Recorded information

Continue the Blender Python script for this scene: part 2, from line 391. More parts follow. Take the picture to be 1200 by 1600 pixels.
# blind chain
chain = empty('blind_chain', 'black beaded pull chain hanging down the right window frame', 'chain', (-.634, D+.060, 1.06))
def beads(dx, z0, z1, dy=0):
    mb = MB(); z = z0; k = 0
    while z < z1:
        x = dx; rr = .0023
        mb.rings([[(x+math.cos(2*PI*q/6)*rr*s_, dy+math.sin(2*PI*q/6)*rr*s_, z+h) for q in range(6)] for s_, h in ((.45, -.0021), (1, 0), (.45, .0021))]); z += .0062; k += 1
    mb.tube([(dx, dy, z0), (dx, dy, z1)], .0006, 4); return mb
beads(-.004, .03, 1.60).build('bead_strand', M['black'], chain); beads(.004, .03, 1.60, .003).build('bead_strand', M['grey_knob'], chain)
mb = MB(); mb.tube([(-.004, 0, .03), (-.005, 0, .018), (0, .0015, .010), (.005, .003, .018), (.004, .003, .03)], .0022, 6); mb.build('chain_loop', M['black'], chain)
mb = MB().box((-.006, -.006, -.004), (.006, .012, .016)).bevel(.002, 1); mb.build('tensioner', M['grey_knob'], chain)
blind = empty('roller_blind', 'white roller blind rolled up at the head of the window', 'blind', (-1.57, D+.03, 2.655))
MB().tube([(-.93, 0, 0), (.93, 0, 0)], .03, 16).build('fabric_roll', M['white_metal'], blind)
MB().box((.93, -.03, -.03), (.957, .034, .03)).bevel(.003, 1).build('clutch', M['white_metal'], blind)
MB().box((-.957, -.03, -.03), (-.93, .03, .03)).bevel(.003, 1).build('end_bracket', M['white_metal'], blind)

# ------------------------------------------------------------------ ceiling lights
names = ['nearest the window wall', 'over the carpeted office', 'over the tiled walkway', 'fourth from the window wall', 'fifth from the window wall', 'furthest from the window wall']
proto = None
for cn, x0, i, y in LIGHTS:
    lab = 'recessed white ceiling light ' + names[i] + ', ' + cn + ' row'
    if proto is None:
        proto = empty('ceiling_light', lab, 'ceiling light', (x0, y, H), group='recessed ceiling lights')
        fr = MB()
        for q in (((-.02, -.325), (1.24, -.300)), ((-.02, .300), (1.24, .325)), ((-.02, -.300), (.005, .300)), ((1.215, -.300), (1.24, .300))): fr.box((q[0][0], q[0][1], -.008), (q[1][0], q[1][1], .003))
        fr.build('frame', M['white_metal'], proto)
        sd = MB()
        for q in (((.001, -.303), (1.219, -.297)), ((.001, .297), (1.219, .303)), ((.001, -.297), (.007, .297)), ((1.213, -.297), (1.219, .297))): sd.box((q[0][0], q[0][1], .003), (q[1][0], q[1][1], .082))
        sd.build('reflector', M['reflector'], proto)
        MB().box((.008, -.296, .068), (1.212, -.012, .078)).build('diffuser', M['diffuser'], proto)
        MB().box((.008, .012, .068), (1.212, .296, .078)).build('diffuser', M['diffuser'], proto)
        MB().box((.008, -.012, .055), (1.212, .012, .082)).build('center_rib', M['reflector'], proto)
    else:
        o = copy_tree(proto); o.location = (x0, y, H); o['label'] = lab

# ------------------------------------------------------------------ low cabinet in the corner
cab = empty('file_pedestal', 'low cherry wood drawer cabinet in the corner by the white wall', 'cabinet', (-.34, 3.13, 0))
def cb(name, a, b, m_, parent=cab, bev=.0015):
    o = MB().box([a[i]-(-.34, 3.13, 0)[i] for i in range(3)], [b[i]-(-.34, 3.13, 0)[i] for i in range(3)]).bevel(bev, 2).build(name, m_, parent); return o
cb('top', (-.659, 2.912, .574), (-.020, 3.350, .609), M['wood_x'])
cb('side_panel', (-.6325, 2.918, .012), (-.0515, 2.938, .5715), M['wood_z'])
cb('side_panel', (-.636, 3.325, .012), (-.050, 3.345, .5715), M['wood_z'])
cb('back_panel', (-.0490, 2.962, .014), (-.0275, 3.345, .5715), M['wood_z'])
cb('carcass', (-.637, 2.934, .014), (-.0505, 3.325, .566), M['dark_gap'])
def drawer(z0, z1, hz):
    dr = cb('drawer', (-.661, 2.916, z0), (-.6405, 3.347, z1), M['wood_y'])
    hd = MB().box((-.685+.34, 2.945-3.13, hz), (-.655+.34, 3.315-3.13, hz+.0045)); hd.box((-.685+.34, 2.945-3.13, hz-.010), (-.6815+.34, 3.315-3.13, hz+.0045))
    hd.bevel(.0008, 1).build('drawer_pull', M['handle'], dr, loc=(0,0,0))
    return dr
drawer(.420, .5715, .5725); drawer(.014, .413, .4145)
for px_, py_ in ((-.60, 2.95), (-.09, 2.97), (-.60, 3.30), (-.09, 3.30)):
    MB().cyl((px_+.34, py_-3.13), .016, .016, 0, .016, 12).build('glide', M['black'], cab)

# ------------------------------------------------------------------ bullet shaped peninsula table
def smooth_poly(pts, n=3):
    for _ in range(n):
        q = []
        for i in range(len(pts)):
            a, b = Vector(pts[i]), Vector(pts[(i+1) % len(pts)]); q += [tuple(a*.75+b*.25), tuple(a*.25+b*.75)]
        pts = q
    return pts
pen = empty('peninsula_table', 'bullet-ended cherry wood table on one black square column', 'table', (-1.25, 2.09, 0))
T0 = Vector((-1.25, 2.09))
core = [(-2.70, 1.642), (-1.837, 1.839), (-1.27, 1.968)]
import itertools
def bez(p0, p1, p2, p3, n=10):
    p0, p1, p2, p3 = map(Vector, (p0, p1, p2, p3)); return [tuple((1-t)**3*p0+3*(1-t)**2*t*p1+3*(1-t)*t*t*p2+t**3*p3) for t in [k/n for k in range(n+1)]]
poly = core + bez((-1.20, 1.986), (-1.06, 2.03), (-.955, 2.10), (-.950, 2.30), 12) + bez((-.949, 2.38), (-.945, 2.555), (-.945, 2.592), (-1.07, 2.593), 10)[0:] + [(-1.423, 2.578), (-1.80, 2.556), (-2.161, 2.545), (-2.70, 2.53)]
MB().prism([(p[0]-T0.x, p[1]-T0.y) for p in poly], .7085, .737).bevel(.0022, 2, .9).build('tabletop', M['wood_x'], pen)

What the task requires
Write out the data exactly as it stands.

Result
Continue the Blender Python script for this scene: part 2, from line 391. More parts follow. Take the picture to be 1200 by 1600 pixels.
# blind chain
chain = empty('blind_chain', 'black beaded pull chain hanging down the right window frame', 'chain', (-.634, D+.060, 1.06))
def beads(dx, z0, z1, dy=0):
    mb = MB(); z = z0; k = 0
    while z < z1:
        x = dx; rr = .0023
        mb.rings([[(x+math.cos(2*PI*q/6)*rr*s_, dy+math.sin(2*PI*q/6)*rr*s_, z+h) for q in range(6)] for s_, h in ((.45, -.0021), (1, 0), (.45, .0021))]); z += .0062; k += 1
    mb.tube([(dx, dy, z0), (dx, dy, z1)], .0006, 4); return mb
beads(-.004, .03, 1.60).build('bead_strand', M['black'], chain); beads(.004, .03, 1.60, .003).build('bead_strand', M['grey_knob'], chain)
mb = MB(); mb.tube([(-.004, 0, .03), (-.005, 0, .018), (0, .0015, .010), (.005, .003, .018), (.004, .003, .03)], .0022, 6); mb.build('chain_loop', M['black'], chain)
mb = MB().box((-.006, -.006, -.004), (.006, .012, .016)).bevel(.002, 1); mb.build('tensioner', M['grey_knob'], chain)
blind = empty('roller_blind', 'white roller blind rolled up at the head of the window', 'blind', (-1.57, D+.03, 2.655))
MB().tube([(-.93, 0, 0), (.93, 0, 0)], .03, 16).build('fabric_roll', M['white_metal'], blind)
MB().box((.93, -.03, -.03), (.957, .034, .03)).bevel(.003, 1).build('clutch', M['white_metal'], blind)
MB().box((-.957, -.03, -.03), (-.93, .03, .03)).bevel(.003, 1).build('end_bracket', M['white_metal'], blind)

# ------------------------------------------------------------------ ceiling lights
names = ['nearest the window wall', 'over the carpeted office', 'over the tiled walkway', 'fourth from the window wall', 'fifth from the window wall', 'furthest from the window wall']
proto = None
for cn, x0, i, y in LIGHTS:
    lab = 'recessed white ceiling light ' + names[i] + ', ' + cn + ' row'
    if proto is None:
        proto = empty('ceiling_light', lab, 'ceiling light', (x0, y, H), group='recessed ceiling lights')
        fr = MB()
        for q in (((-.02, -.325), (1.24, -.300)), ((-.02, .300), (1.24, .325)), ((-.02, -.300), (.005, .300)), ((1.215, -.300), (1.24, .300))): fr.box((q[0][0], q[0][1], -.008), (q[1][0], q[1][1], .003))
        fr.build('frame', M['white_metal'], proto)
        sd = MB()
        for q in (((.001, -.303), (1.219, -.297)), ((.001, .297), (1.219, .303)), ((.001, -.297), (.007, .297)), ((1.213, -.297), (1.219, .297))): sd.box((q[0][0], q[0][1], .003), (q[1][0], q[1][1], .082))
        sd.build('reflector', M['reflector'], proto)
        MB().box((.008, -.296, .068), (1.212, -.012, .078)).build('diffuser', M['diffuser'], proto)
        MB().box((.008, .012, .068), (1.212, .296, .078)).build('diffuser', M['diffuser'], proto)
        MB().box((.008, -.012, .055), (1.212, .012, .082)).build('center_rib', M['reflector'], proto)
    else:
        o = copy_tree(proto); o.location = (x0, y, H); o['label'] = lab

# ------------------------------------------------------------------ low cabinet in the corner
cab = empty('file_pedestal', 'low cherry wood drawer cabinet in the corner by the white wall', 'cabinet', (-.34, 3.13, 0))
def cb(name, a, b, m_, parent=cab, bev=.0015):
    o = MB().box([a[i]-(-.34, 3.13, 0)[i] for i in range(3)], [b[i]-(-.34, 3.13, 0)[i] for i in range(3)]).bevel(bev, 2).build(name, m_, parent); return o
cb('top', (-.659, 2.912, .574), (-.020, 3.350, .609), M['wood_x'])
cb('side_panel', (-.6325, 2.918, .012), (-.0515, 2.938, .5715), M['wood_z'])
cb('side_panel', (-.636, 3.325, .012), (-.050, 3.345, .5715), M['wood_z'])
cb('back_panel', (-.0490, 2.962, .014), (-.0275, 3.345, .5715), M['wood_z'])
cb('carcass', (-.637, 2.934, .014), (-.0505, 3.325, .566), M['dark_gap'])
def drawer(z0, z1, hz):
    dr = cb('drawer', (-.661, 2.916, z0), (-.6405, 3.347, z1), M['wood_y'])
    hd = MB().box((-.685+.34, 2.945-3.13, hz), (-.655+.34, 3.315-3.13, hz+.0045)); hd.box((-.685+.34, 2.945-3.13, hz-.010), (-.6815+.34, 3.315-3.13, hz+.0045))
    hd.bevel(.0008, 1).build('drawer_pull', M['handle'], dr, loc=(0,0,0))
    return dr
drawer(.420, .5715, .5725); drawer(.014, .413, .4145)
for px_, py_ in ((-.60, 2.95), (-.09, 2.97), (-.60, 3.30), (-.09, 3.30)):
    MB().cyl((px_+.34, py_-3.13), .016, .016, 0, .016, 12).build('glide', M['black'], cab)

# ------------------------------------------------------------------ bullet shaped peninsula table
def smooth_poly(pts, n=3):
    for _ in range(n):
        q = []
        for i in range(len(pts)):
            a, b = Vector(pts[i]), Vector(pts[(i+1) % len(pts)]); q += [tuple(a*.75+b*.25), tuple(a*.25+b*.75)]
        pts = q
    return pts
pen = empty('peninsula_table', 'bullet-ended cherry wood table on one black square column', 'table', (-1.25, 2.09, 0))
T0 = Vector((-1.25, 2.09))
core = [(-2.70, 1.642), (-1.837, 1.839), (-1.27, 1.968)]
import itertools
def bez(p0, p1, p2, p3, n=10):
    p0, p1, p2, p3 = map(Vector, (p0, p1, p2, p3)); return [tuple((1-t)**3*p0+3*(1-t)**2*t*p1+3*(1-t)*t*t*p2+t**3*p3) for t in [k/n for k in range(n+1)]]
poly = core + bez((-1.20, 1.986), (-1.06, 2.03), (-.955, 2.10), (-.950, 2.30), 12) + bez((-.949, 2.38), (-.945, 2.555), (-.945, 2.592), (-1.07, 2.593), 10)[0:] + [(-1.423, 2.578), (-1.80, 2.556), (-2.161, 2.545), (-2.70, 2.53)]
MB().prism([(p[0]-T0.x, p[1]-T0.y) for p in poly], .7085, .737).bevel(.0022, 2, .9).build('tabletop', M['wood_x'], pen)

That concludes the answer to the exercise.